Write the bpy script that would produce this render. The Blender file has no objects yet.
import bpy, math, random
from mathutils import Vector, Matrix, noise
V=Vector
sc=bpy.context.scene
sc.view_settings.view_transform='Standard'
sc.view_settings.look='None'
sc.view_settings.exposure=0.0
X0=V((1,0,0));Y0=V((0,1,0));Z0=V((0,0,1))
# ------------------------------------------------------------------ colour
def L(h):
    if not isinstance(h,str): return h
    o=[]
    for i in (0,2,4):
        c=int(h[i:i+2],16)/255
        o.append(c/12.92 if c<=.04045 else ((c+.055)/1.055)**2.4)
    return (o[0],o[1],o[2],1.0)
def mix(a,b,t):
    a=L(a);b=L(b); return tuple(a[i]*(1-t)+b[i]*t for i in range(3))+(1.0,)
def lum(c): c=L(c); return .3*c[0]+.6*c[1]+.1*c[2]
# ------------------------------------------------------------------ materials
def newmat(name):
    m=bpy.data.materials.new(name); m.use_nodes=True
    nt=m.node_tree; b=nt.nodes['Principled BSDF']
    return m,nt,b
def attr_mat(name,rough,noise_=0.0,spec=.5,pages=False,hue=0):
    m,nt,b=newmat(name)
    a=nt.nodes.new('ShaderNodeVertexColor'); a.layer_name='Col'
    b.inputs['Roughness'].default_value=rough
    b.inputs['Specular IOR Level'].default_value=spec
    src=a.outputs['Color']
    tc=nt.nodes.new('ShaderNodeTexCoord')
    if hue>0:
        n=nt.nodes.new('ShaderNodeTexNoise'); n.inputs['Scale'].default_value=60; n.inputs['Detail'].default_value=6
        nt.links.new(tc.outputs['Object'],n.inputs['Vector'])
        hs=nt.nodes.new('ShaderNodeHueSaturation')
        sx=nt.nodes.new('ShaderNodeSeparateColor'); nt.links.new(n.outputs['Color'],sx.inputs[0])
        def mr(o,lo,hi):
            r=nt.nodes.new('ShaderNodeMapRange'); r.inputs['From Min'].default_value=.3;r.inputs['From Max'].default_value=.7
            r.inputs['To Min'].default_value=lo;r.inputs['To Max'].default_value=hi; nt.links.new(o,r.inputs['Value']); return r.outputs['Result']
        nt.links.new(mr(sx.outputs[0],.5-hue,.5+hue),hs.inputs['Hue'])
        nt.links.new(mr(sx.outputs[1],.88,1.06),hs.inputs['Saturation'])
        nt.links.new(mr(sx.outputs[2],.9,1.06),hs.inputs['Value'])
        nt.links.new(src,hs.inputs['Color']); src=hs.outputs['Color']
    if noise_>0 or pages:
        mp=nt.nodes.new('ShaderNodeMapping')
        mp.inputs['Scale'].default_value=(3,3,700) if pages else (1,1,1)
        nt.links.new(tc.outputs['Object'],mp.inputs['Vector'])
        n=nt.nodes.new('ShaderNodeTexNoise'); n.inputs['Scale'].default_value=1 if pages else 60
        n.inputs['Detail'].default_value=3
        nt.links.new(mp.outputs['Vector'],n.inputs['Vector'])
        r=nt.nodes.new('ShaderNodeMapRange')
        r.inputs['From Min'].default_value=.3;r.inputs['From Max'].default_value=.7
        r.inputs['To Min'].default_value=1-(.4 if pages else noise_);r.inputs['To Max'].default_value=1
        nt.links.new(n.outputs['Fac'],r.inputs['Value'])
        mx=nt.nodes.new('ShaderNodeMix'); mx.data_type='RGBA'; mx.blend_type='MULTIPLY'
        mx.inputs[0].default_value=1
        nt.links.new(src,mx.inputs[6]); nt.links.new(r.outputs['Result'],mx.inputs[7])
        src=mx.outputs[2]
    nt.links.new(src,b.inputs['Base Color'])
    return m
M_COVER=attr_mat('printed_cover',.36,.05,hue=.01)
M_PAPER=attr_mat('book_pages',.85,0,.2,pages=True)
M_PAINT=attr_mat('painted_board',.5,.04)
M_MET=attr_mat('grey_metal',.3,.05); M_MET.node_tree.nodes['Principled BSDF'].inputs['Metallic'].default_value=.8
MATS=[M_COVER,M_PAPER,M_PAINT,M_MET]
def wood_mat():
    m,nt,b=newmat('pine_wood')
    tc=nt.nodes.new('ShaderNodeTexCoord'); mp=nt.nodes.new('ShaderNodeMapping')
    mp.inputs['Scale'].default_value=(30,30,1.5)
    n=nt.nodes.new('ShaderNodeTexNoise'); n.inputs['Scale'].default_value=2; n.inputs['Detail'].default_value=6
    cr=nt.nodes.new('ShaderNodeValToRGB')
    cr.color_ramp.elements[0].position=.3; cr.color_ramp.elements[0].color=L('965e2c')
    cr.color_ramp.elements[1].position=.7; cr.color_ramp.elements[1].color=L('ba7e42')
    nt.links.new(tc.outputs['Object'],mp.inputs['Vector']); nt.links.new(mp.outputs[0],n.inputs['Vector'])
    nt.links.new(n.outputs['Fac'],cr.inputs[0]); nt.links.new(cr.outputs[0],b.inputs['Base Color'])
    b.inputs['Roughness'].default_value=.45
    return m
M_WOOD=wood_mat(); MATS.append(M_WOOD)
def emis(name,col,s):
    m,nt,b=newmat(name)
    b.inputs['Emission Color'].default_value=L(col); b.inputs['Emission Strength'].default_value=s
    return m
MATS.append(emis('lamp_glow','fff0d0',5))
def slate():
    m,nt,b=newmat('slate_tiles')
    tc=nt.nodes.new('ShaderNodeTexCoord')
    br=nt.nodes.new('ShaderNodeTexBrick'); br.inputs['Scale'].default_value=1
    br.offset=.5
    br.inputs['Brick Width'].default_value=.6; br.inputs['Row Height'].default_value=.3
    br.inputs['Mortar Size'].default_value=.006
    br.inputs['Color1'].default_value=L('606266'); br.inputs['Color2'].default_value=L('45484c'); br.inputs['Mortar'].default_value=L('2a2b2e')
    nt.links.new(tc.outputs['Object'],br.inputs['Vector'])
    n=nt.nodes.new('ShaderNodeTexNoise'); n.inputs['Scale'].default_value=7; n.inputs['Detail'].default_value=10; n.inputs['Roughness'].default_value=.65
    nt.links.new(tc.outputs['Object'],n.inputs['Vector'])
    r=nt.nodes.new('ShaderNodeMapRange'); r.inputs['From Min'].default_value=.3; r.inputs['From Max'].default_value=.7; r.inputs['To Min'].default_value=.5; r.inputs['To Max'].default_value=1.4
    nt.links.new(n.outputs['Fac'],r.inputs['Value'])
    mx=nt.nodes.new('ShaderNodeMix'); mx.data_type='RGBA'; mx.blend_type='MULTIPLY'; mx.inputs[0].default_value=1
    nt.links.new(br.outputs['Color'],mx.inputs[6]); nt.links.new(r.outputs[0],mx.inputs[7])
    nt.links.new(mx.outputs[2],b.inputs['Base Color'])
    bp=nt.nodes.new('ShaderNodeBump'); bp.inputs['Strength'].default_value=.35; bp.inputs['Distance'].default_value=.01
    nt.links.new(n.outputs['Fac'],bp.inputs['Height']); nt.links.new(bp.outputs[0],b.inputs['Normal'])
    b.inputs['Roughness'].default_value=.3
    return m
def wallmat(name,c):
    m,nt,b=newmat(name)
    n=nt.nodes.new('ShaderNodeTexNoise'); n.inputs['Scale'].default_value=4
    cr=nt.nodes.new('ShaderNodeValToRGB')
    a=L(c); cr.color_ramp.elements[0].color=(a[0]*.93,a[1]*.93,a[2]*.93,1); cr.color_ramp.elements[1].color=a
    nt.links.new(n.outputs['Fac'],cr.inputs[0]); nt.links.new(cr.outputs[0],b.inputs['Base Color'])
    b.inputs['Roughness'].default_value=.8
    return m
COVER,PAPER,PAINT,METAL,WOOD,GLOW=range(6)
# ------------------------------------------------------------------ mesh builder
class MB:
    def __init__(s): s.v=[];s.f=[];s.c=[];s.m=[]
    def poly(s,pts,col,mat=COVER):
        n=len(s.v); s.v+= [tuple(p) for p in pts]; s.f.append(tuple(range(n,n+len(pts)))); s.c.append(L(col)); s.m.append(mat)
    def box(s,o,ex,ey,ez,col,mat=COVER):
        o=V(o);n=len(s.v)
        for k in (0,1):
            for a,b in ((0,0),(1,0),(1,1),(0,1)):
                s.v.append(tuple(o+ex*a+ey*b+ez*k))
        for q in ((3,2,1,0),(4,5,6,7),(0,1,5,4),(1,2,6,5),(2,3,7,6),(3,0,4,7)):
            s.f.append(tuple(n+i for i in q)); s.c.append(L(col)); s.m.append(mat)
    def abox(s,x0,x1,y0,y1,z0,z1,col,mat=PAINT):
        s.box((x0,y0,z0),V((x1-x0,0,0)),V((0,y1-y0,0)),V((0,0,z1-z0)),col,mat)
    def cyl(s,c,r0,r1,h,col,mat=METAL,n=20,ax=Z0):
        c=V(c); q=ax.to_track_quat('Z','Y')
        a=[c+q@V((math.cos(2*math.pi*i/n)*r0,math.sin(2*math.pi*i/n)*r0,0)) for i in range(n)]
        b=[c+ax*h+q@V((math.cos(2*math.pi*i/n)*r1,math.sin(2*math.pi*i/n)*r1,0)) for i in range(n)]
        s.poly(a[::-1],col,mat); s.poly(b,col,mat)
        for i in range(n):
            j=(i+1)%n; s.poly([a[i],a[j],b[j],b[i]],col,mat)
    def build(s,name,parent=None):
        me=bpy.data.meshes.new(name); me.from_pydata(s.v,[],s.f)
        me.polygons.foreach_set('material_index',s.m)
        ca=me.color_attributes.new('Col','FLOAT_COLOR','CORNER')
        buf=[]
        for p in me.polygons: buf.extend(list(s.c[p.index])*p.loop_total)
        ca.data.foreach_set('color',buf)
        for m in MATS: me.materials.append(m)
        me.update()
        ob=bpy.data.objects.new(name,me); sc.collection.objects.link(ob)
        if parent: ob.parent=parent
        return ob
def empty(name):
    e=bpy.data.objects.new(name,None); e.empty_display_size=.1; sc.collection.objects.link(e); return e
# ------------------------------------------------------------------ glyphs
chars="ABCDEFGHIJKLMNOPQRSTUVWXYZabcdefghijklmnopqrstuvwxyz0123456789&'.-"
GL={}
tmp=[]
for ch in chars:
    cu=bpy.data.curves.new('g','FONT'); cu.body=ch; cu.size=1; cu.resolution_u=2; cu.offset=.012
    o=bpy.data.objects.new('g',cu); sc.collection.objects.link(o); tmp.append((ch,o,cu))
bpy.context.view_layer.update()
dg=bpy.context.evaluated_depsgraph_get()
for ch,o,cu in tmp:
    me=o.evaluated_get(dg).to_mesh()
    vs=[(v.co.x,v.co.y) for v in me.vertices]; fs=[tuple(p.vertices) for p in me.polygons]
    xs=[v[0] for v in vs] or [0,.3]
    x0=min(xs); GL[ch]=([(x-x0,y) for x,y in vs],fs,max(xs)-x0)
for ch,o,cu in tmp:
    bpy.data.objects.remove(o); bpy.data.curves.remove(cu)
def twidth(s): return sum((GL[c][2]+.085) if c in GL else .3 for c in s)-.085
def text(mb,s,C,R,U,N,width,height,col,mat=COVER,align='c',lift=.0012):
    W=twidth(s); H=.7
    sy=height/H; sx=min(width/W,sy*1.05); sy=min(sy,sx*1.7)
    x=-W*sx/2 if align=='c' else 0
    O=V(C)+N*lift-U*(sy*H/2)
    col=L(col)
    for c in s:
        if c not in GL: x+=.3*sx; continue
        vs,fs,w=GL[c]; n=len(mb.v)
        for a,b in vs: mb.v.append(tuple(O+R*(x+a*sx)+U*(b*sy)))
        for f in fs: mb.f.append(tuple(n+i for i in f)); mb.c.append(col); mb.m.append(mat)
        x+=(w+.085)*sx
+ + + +
[TO DO] Each line in the listing above that contains "objects" should be copied.

[TASK OUTPUT]
Write the bpy script that would produce this render. The Blender file has no objects yet.
        ob=bpy.data.objects.new(name,me); sc.collection.objects.link(ob)
    e=bpy.data.objects.new(name,None); e.empty_display_size=.1; sc.collection.objects.link(e); return e
    o=bpy.data.objects.new('g',cu); sc.collection.objects.link(o); tmp.append((ch,o,cu))
    bpy.data.objects.remove(o); bpy.data.curves.remove(cu)